Programın tamamı düşünüldüğünde belde için yüklü ve büyük bir ölçek. Geniş alana yayılan proje alanını tek seferde ele almanın ve tekil bir mimari karakter üzerinden değerlendirmenin belde için vahim sonuçlar doğurabileceği düşüncesiyle, doku ve oluşmuş çevre ile asgari uzlaşı noktasında buluşmak temel bir sorunsal olarak ele alınmış.
Kompartıman düzeninde, kitlesel tüketim alışkanlıklarına göre şekillenmiş, kendinden öncekileri kâle almayan, reddeden tipik otel şemalarından uzak durulmuş ve uzlaşının ipuçları “yer/yerellik”te aranmış. İklimle beraber gelen Ege ve Akdeniz’in açık, yarı açık, kapalı mekan kurgusu, aralıkları, dar sokakları, sokak nişleri, sokağa dayanan yapı kurgusu, sokak ile ev arasındaki ara bölgesi, taşlığı, rastlantısallıkları ve buradan türeyen eşikleri, gri alanlar serisi etüt edilmiş. Yerleşimlerin keskin kurallara dayalı olmayan, bazen rastgele, bazen sezgisel oluşları, mahalle ölçeğinde olduğu gibi küçük yapılardan oluşan, katışık ilişkilerin izleri, iç içeliği, aşina olunan yerel gündelikler/gündelik durumları ele alınmış.

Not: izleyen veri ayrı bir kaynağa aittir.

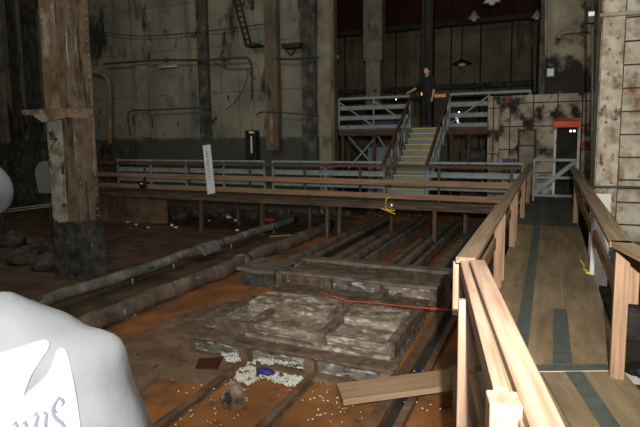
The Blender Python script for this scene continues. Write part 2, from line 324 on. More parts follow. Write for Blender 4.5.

Bahsi geçen yerele dair olan “şeylerin” ağına düşerek, onlara dayanarak, olmuş olanı anlayarak, yerele dair olanı olduğu gibi değil; çağrışımlarıyla, şu anki dünyanın kavrayışına / kullanışına uygun, kökünü oradan alan bir çeşit “yeni oralı”yı keşfederek projenin ana güzergahı belirlenmiş. Bununla beraber romantik vernaküler / aidiyet mitlerine teşne olmadan, güdümlü düşünme paketlerinin / repertuarlarının gölgesinde kalmadan, içgüdüsel ilişkiselliği zedelemeden yol alınmış.
Ufalama, ölçek küçültmek, yapı grupları oluşturmak, alt / mikro bölgeleri keşfetmek, küçük yapılara meyletmek beldenin dokusu ile uzlaşmak adına öncelikli bir yol olarak benimsenmiş. Bu yapı grupları, alanı dik ve boydan boya çapraz kesen iki ana arter ile denize dik kılcallarla kademe kademe bağlanmış.

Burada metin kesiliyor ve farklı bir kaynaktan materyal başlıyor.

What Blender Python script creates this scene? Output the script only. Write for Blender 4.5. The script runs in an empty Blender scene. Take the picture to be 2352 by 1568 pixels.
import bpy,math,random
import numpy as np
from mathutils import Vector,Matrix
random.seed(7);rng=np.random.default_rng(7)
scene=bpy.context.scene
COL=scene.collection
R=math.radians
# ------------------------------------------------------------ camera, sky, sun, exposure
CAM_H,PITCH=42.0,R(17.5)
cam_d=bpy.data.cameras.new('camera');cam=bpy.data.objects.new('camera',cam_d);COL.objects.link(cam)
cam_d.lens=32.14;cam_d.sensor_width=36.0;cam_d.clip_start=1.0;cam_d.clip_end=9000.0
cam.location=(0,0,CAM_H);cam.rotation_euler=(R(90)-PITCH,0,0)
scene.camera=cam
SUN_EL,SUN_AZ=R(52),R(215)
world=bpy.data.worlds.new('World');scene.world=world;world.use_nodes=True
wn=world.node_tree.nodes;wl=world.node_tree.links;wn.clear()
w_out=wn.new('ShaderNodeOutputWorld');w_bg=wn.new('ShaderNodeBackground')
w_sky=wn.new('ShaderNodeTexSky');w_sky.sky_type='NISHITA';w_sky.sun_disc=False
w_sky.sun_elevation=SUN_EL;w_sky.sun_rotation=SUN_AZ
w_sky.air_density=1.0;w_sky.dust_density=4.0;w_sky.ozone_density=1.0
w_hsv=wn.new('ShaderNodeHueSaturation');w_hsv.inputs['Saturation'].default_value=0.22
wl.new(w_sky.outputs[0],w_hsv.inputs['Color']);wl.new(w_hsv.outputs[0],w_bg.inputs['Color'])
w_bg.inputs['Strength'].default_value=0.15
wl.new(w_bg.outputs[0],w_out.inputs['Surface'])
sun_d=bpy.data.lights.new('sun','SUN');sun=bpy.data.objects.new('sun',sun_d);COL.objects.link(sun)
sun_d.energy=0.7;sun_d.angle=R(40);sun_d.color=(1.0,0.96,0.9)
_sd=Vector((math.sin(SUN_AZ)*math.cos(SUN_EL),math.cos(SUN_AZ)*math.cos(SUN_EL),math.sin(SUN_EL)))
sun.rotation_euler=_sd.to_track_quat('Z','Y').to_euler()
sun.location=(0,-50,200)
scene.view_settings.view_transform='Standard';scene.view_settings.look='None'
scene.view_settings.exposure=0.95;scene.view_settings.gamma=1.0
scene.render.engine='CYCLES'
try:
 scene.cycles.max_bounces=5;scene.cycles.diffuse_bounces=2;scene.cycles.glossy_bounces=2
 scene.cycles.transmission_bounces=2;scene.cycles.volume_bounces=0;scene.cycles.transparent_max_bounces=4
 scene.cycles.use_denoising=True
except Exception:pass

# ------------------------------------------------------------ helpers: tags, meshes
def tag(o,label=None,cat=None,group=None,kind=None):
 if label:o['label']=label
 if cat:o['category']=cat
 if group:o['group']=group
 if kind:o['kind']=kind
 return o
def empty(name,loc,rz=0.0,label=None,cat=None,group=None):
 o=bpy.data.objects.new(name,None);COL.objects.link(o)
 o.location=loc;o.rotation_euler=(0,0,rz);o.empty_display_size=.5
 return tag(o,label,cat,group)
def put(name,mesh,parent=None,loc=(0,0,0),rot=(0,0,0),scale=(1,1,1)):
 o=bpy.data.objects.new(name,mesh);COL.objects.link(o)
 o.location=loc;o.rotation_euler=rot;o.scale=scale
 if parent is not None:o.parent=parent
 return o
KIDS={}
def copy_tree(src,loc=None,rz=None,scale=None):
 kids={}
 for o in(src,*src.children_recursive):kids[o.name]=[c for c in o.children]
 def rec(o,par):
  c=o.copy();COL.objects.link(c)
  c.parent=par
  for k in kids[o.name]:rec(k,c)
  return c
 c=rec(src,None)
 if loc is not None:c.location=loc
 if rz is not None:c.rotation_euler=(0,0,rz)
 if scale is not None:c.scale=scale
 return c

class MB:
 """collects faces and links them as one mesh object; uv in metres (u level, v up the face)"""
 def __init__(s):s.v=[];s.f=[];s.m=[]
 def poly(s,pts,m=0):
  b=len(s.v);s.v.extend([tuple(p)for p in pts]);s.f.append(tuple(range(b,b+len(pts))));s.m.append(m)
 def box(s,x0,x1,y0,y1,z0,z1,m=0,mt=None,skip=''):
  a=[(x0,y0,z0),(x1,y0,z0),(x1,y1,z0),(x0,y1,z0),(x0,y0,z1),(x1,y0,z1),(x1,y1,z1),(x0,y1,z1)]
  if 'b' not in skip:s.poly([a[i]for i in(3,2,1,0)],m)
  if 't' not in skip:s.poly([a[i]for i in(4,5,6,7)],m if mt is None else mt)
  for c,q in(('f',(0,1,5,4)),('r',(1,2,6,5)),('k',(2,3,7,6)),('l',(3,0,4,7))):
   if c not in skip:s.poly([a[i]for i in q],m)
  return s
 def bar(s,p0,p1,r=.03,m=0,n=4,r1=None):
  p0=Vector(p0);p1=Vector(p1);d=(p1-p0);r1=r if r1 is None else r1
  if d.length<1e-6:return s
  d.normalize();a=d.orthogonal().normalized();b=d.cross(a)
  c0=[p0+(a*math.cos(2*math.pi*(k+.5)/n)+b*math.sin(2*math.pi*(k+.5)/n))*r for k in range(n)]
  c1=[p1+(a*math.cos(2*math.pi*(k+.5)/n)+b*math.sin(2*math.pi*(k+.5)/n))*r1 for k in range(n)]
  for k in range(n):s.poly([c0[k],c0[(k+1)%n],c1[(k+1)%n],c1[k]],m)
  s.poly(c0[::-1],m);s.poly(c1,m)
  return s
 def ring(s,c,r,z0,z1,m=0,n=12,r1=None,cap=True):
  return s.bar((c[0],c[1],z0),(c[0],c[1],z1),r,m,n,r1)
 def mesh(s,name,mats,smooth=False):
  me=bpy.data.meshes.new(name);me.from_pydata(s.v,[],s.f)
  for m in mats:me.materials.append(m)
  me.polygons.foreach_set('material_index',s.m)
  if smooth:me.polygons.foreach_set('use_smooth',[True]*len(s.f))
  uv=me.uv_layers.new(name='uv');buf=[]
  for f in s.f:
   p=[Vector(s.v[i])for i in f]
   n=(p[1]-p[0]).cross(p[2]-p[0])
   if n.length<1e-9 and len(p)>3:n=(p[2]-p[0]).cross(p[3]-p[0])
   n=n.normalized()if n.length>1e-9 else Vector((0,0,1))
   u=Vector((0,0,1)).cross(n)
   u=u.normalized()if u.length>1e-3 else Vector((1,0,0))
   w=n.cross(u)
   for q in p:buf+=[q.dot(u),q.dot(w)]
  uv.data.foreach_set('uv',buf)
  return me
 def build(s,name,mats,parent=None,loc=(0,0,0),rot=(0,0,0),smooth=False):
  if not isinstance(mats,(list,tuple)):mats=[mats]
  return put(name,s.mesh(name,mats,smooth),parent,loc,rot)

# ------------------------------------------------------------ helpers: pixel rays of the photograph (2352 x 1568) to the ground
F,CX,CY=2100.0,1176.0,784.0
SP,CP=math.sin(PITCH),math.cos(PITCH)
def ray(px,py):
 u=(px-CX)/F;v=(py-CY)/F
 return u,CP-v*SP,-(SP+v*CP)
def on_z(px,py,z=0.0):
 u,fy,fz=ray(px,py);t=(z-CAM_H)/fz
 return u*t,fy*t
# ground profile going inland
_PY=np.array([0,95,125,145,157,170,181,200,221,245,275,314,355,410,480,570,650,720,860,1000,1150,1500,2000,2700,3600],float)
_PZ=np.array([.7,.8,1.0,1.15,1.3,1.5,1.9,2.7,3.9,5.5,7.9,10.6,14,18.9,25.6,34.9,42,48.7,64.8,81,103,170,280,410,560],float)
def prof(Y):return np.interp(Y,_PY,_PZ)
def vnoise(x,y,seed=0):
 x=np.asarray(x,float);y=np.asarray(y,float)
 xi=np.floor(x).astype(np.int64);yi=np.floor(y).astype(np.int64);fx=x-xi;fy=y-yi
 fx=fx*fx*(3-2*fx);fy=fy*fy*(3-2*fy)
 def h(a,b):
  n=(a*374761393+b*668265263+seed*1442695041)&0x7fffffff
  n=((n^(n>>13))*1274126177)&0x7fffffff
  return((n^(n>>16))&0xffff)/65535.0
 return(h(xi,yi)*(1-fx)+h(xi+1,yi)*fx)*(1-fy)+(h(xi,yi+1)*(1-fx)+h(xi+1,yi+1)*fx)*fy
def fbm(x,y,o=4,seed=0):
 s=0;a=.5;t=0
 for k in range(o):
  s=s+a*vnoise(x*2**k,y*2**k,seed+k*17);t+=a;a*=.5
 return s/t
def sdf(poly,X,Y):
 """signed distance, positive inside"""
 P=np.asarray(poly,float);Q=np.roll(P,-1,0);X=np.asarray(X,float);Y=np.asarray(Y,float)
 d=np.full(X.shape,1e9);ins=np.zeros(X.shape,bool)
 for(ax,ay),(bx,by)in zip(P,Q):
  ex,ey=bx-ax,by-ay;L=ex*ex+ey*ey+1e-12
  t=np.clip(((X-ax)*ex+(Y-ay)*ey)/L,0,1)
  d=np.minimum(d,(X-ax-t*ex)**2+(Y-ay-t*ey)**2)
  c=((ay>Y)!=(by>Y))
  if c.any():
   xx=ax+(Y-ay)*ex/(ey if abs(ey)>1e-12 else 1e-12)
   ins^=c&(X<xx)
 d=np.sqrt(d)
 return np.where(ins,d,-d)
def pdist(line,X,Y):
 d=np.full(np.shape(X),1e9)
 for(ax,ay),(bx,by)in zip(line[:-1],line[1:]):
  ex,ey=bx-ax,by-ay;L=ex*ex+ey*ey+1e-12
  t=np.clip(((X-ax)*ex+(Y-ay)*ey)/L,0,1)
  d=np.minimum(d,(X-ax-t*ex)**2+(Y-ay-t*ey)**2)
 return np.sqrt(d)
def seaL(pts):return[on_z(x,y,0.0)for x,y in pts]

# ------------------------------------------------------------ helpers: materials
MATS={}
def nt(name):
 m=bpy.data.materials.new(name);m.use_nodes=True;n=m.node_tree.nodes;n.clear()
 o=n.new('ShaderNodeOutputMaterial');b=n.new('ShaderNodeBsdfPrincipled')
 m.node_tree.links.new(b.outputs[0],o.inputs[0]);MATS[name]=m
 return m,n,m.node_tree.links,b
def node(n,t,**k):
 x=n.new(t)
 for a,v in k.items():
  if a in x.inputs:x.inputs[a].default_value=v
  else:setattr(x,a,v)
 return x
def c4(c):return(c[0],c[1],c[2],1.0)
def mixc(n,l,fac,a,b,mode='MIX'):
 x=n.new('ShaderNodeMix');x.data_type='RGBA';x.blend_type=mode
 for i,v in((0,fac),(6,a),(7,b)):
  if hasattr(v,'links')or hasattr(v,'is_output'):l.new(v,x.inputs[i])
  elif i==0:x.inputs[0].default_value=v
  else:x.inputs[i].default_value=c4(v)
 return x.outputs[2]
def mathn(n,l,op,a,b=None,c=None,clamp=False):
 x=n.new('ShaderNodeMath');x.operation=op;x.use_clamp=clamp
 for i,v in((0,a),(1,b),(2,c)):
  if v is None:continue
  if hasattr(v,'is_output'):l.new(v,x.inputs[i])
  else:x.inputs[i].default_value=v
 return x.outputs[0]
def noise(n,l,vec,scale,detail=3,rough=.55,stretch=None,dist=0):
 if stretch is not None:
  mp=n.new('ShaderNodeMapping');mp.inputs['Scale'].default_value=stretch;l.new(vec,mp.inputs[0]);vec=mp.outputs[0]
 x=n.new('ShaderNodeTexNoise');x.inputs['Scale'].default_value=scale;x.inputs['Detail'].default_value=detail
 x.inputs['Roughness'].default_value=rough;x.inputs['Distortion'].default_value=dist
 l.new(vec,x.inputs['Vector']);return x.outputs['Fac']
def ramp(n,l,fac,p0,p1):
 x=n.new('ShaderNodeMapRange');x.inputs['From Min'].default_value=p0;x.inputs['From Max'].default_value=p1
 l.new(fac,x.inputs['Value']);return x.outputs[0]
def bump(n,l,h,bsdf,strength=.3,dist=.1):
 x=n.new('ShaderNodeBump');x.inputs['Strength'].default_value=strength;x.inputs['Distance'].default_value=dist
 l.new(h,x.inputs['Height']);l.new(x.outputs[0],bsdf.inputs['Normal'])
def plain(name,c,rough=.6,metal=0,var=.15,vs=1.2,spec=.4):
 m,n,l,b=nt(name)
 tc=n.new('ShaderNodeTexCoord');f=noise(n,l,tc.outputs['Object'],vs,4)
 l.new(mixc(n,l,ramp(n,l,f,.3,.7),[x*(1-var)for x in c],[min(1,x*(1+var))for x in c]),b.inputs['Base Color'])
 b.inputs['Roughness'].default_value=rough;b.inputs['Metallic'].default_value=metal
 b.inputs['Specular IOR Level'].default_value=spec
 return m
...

Yapı grupları oluşurken bazı ana eksen çerçeveler tanımlansa da yerelde olduğu gibi, yerleşkenin ilk yapısının dışındaki tüm yapılar bir öncekinin pozisyonuna göre yerleştirilmiş. Dizgi ve hat üzerinde olmayan, sadece aralarında geçiş mesafesi için bırakılan minimumlar dışında bir kuralı olmayan rastlantısallık ve nişler dizisi oluşturulmuş. Proje oluşurken hazır öğretilerin konforuna düşmemek üzere maket ile sezgisel oluşlara yaslanılmış.
İklimin, coğrafyanın olanaklı kıldığı yerel mimarinin ara alanlarının/mekanlarının izi sürülmüş. Siyah ve beyaz kadar keskin, kristalize plan kurgusundan uzak, açık, yarı açık, kapalı alanlar iç içe geçirilmiş; bazen ters yüz edilmiş. İçerisi, dışarısı, arayüzler birbiriyle iletişim halinde, karşılıklı tanımlayıcı; eşikler ise arabulucu karaktere sahip. Ana arterden ara artere, sokaktan taşlığa, taşlıktan “oda-ev”e, “oda-ev”den banyoya, banyodan iç bahçeye, iç bahçeden tekrar gökyüzüne, bir çeşit gri alanlar dizisi tanımlanmış. Öyle ki dışarıdan başlayan materyal içeride de devam ediyor. İçerisi ve dışarısı bütünleşik.
Dünyayı anlamayı / kavramayı sadece görmeye indirgemek yerine duyuları hareket geçiren öğelere başvurarak, birçok duyusal deneyimi olanaklı kılmak hedeflenmiş. Bu deneyim; dokulu yüzeyler, lavantalar, turunçgiller, kokular, sesler, esintinin derinliklere kadar nüfuz etmesini sağlayan iç içe mekan kurgusu, ışık ve gölgeler ile yaratılmış.
Tasarım ekibi, seri tüketimin gerek duyduğu mekan kurgusuyla, teatralliğiyle, tuhaf tema / taklitleriyle, kompartıman düzenindeki dev cüsseli son dönem resort otellerinin tüm insan eylemlerini şablonlarla tanımladığını ve bu seri üretim/tüketim bandında duraksamaya / anlamaya, kendiyle olmaya, davranış kalıplarının dışına çıkmaya yer olmadığını öne sürüyor. Projede ise kişi kademe kademe insan eylemlerine katılıyor, gerektiğinde kendi aralığına/entim alanına, kendine dönüyor, boş zamanını kendi belirliyor. Mimari düzenleyici, olasılık artırıcı, çerçeve tanımlayıcı bir rol üstleniyor, hatta her tür teatralliğin, kurguların, paket programların alanın daraltılmasında ve dışında tutulmasında etkin kullanılıyor.